Dela, bicho da casa - Jardim das delícias, coluna site Revista da Cultura

Meus temas pouco têm de rosas apesar de espinhosos... São palavras encadeadas em gesto, tentativa de abarcar inquietações, responder perguntas insistentes em ecoar nos vazios do lado de dentro.

Há dias ouvi uma frase que, em outro tipo de insistência, permaneceu. Saída de uma boca pequena de lábios finos. Palavras que revelam fronteiras nebulosas, de uma sexualidade de dever e obediência, de violência.  Mulher real, sem se saber aparentada da jovem e moderna Umay de "When we leave", de Feo Aladag, da distante e muda Ada McGrath de “O Piano”,  com música de Michael Nyman, por quem sou fatalmente apaixonada....


Deve ser pior ser violentada por alguém que você não conhece.

Foi o que disse, assim. As palavras escapando de sua boca sem pedir permissão nem passar por inspeção. Quando se dá conta, elas já perambulam pelos ouvidos alheios. Ela então enrubesce, abaixa o olhar. De vergonha e verdade. Se pudesse, chamava as palavras de volta.

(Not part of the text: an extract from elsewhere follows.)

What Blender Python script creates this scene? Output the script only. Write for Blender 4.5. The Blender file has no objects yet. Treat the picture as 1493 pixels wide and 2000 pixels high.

Ei, onde vocês pensam que vão?!

A outra mulher à sua frente entreabre a boca. Ainda muda, não consegue evitar e olha, imagina. O homem do outro lado da sala. O marido violento. Ali, tão ereto e articulado, fumando e rindo com ares de alfa entre os machos.
Tanta graça.

Menos do que encontra em sua mulher. Encorpada após os filhos. Tão utilitária neste durante de cuidados e comidas. De braços fortes de carregar crianças e compras. De esfregar a casa e as roupas. Nunca a verdade, que fica então opaca e sem brilho, esquecida em um canto empoeirado.

Ali, naquele dentro dela.

Não hoje. A verdade finalmente escapa, montada em um tapete voador que se rebela, cansado da cumplicidade do esconde-esconde. Na impossibilidade de desdizer, a mulher então bebe de um gole o refrigerante. O medo é um uísque caubói que desce queimando pela garganta. Ela olha para o marido que não ri mais. Ainda ignorante. Dela, do que lhe escapa.

Ainda bem.

Ela pede licença e vai ao banheiro. Educada, como aprendeu a ser. Tão mansa e quieta. Sempre, a vida toda. Obediente ao pai e à mãe. Ao seu homem. Há! Como se ele pudesse ser seu. Se só é possível o contrário: ela, objeto de posse. Não de desejo, de uso e costume. Ela é um bicho da casa, irracional e inferior. Tocado aos gritos e pontapés. Sai pra lá! A mulher se olha e não entende quem é esta no reflexo do espelho. E pisca. A visão nublada, marejada e quente. É raiva demais.

Chega.

É no que precisa acreditar. Agora. Sem saber se essa raiva também não escapa, logo e desgovernada. Bicho sem rédea nem comando. Com fome de estrago e sangue.